Rafid is an early-career conservationist from the city South Tangerang, Indonesia. He was the East-West Center fellow in Hawai’i and winner of the Future Conservationist Award from the Conservation Leadership Programme. After he graduated from university, Rafid moved and worked in the epicenter of marine biodiversity—the coral triangle region of Indonesia. His passion for sharks and rays was nurtured through volunteer work in Lamakera, East Nusa Tenggara—the biggest manta ray hunting community in the world. Rafid conducted ecology research on endangered sharks and rays, and is developing specific goals for solving the livelihood conflicts with Indonesian remote coastal communities who are dependent on these species. Until joining CSP he led the Thresher Shark Project Indonesia, an initiative to transition communities from traditional shark-hunting to sustainable alternative livelihoods using research, stakeholder engagement and education. He believes that endangered species protection and community livelihoods are mutually important. Through CSP he hopes to find the trade-offs of conservation policy, and find innovative approaches that could help conserve endangered species, while also maintaining livelihoods of coastal communities.

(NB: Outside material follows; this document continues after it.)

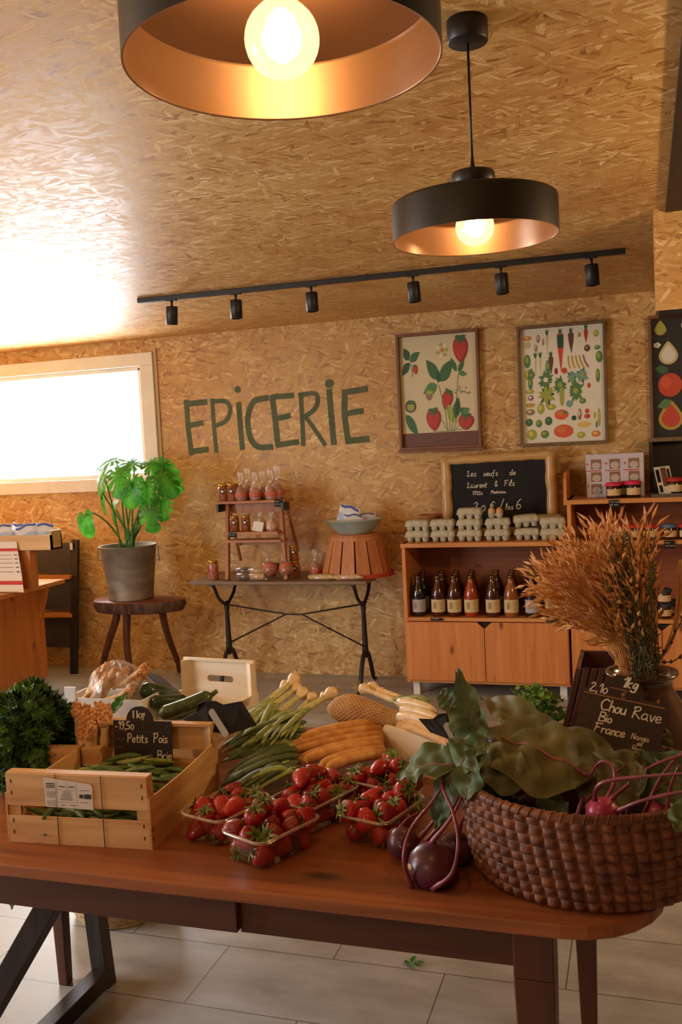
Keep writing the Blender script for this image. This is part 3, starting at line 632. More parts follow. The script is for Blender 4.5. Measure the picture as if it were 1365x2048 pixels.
# ================================================================== small goods used again and again
def lidded_jar(name, label, cat, body, lidm, r=.034, h=.09, badge=None, cloth=None, lab=None):
    t = thing(name, label, cat)
    MB().lathe([(.0,0),(r*.9,0),(r,.004),(r,h*.78),(r*.86,h*.87),(r*.82,h*.88)], 20).build('jar_body', body, t)
    if cloth:
        mb = MB(); n = 28
        mb.lathe([(r*1.16,h*.80),(r*1.06,h*.9),(r*.95,h*1.0),(r*.6,h*1.04),(0,h*1.05)], n, wob=.05, seed=3); mb.build('cloth_cover', cloth, t)
        MB().lathe([(r*.98,h*.865),(r*1.02,h*.875),(r*1.02,h*.89),(r*.98,h*.90)], n).build('rubber_band', M['white'], t)
    else:
        MB().lathe([(r*.88,h*.87),(r*.9,h*.875),(r*.9,h*.985),(r*.84,h),(0,h)], 20).build('jar_lid', lidm, t)
    if badge:
        mb = MB(); n = 16; y = -r-.001
        def on(a, z): return Vector((r*1.02*math.sin(a), -r*1.02*math.cos(a), z))
        for (q, mi) in ((.017,0),(.009,1)):
            mb.poly([on(q/r*math.cos(2*math.pi*i/n), h*.58+q*math.sin(2*math.pi*i/n))+Vector((0,-.001*mi-.001,0)) for i in range(n)], mi)
        mb.build('round_badge', badge, t)
    if lab:
        mb = MB(); z0, z1 = lab[1]*h, lab[2]*h
        vs = []; n = 10
        for i in range(n+1):
            a = R(-62+124*i/n); vs += [Vector((r*1.02*math.sin(a), -r*1.02*math.cos(a), z0)), Vector((r*1.02*math.sin(a), -r*1.02*math.cos(a), z1))]
        mb.add(vs, [(2*i, 2*i+2, 2*i+3, 2*i+1) for i in range(n)], 0, True); mb.build('jar_label', lab[0], t)
    return t
M['label_cream'] = mk('cream_label', srgb(208,178,124), srgb(214,188,138), .6, (20,20,20))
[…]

Read about Rafid's Year 2 Capstone

For his capstone, Rafid is investigating the critical habitat of Pelagic Thresher Shark (Alopias pelagicus) using a combination of satellite and acoustic telemetry within Alor Marine Protected Area. The project will also find the potential of tourism as alternative livelihood solutions for shark fishing communities and produce a policy analysis for improving shark conservation in the region.

Juan Carlos Jeri Vidal

Lima, Peru

Juan Carlos is passionate about the conservation of coastal ecosystems for the benefit of both wildlife and humans. During his undergraduate years he was involved with the Punta San Juan Program, working for the conservation and research of some of the most important breeding populations of seabirds and marine mammals in Peru. He recently joined WWF’s marine program, contributing to projects such as the reduction of bycatch of marine megafauna and developing environmental education tools for coastal communities. Juan Carlos is excited to collaborate with a diverse community of peers in the CSP Program. He aspires to lead efforts for the decision ­making process and implementation of protected areas that contribute to the conservation of coastal ecosystems and the development of local communities.

Read about Juan Carlos' Year 2 Capstone

Juan Carlos will pilot a triple-impact approach for the evaluation of small scale fisheries within the scope of a Fisheries Improvement Project (FIP), assessing environmental, social and economic performance. The evaluation tool will be tested for the Peruvian mahi-mahi longline fishery.